Düsseldorf Das neue Album von Beck – ein Meisterwerk

Düsseldorf · Der amerikanische Musiker versammelt auf "Morning Phase" zärtliche Balladen mit West-Coast-Flair.

Man begegnet selten einer Platte, die einem aus der Seele spricht und zur Herzensangelegenheit wird, aber die neue von Beck ist so eine Veröffentlichung. "Morning Phase" kondensiert den Moment, da man an einem der letzten Urlaubstage mit den Kindern im Auto vom Strand heimfährt, vor sich hinträumt und an daheim denkt, an die Rückkehr und das, was auf einen zukommt. Man riecht noch nach Sonnencreme, muss aber gleich die Reisetasche aus dem Schrank nehmen und packen. Das ist eine sehr schöne und ziemlich traurige Platte.

Von Beck hatte man kein großes Album mehr erwartet. Ihm erging es wie vielen Hochbegabten im Pop: Seinen Platten lagen großartige Konzepte zugrunde, man war bereit, sie zu umarmen. Aber gern hören mochte man dann jeweils nur eine Handvoll Songs. Nach seiner Hit-Single "Loser" aus dem Jahr 1993 experimentierte Beck mit HipHop und Gospel, mit Rock und Folk. Die als Album schlüssigste Platte war "Sea Change" von 2002, aber selbst da fürchtete sich Beck vor der Schönheit; er sang mit Fantasie-Akzent, was das Durchhören zur Geduldsprobe macht. Zuletzt veröffentlichte er ein Album ausschließlich auf Papier: "Song Reader" war ein Konvolut aus 20 Notenblättern. Es mache keinen Sinn mehr, Platten aufzunehmen, verlautbarte Beck.
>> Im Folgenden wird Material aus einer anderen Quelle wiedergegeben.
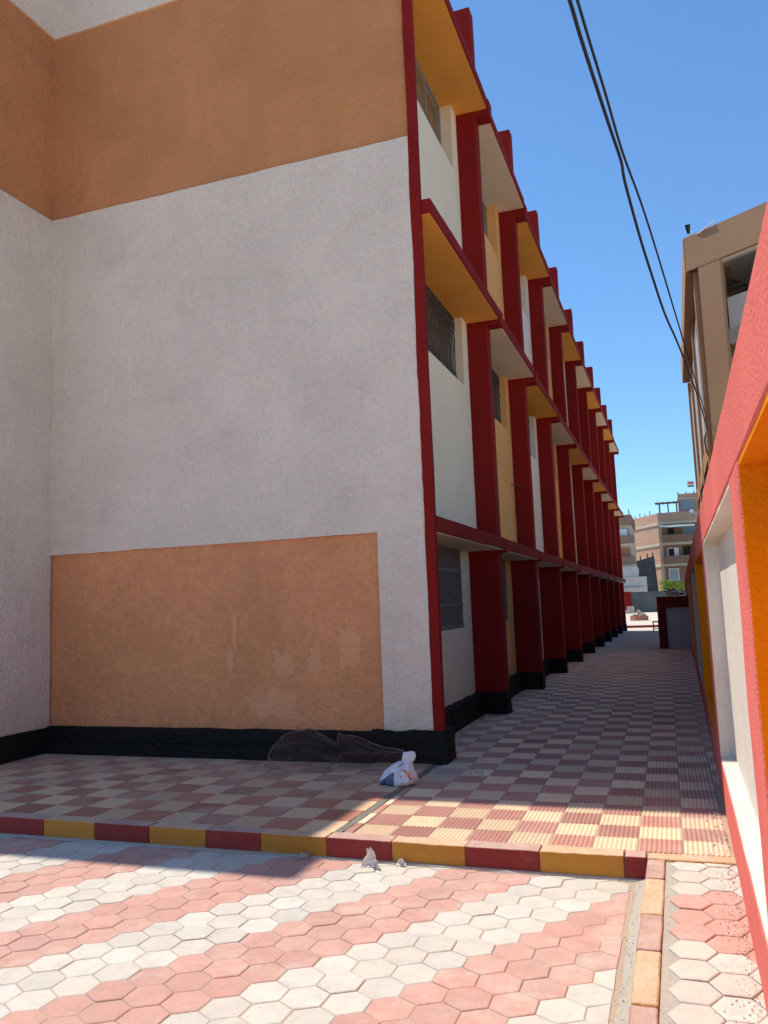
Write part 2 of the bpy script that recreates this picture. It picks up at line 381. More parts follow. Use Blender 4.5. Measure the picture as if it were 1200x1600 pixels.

"Morning Phase" kommt nun sechs Jahre nach dem letzten regulären Album von Beck, "Modern Guilt", und es ist ein unverhofftes Meisterwerk. Im Zentrum steht das Lied "Wave", das Beck bereits vor fünf Jahren schrieb und das die Stimmung vorgibt. Andächtig, zärtlich. Getragen mitunter, behutsam und liebenswürdig. Das Beste an diesem Lied, überhaupt an der Platte sind die samtweichen Streicher. Becks Vater David Campbell schrieb die Partituren, und man merkt, dass er in den 70er Jahren für Hollywood komponierte, mit Jackson Browne arbeitete und Carole King. Das ist Folk mit West-Coast-Flair, auf die Essenz reduziert, pointiert und sorgfältig produziert. Kein Ton sitzt an der falschen Stelle, nichts ist überflüssig. Als Vergleiche seien die Beach Boys genannt, Gram Parsons und das Elektronik-Duo Air.

Beck flüstert und wispert, nie hörte man seine Stimme lieber, nie klang sie reifer. Es geht ums Altern der Eltern, um Scheidungen, das Kinderhaben und das Ende von Freundschaften. Textzeilen branden ans Ohr: "Get carried away", "Time will wait for you" und "Tired of being alone". Die Zeit steht still für die Dauer von 74 Minuten. Das ist eine Platte der Besinnung. Beck hält Rückschau, er sorgt sich um die Zukunft, und über ihm steht die Sonne Kaliforniens. Der Bass wird nur gezupft, dann und wann tupft Beck Piano-Akkorde in die Arrangements. Eine gezähmte Mundharmonika darf mitmachen, die Gitarren schmiegen sich an die Vocals.

Der "New Yorker" urteilte, die Platte sei ein Triumph. Das trifft es. Beck hat für dieses Jahr bereits ein weiteres Album angekündigt. Und obwohl es schöner gar nicht werden kann, ist die Vorfreude enorm.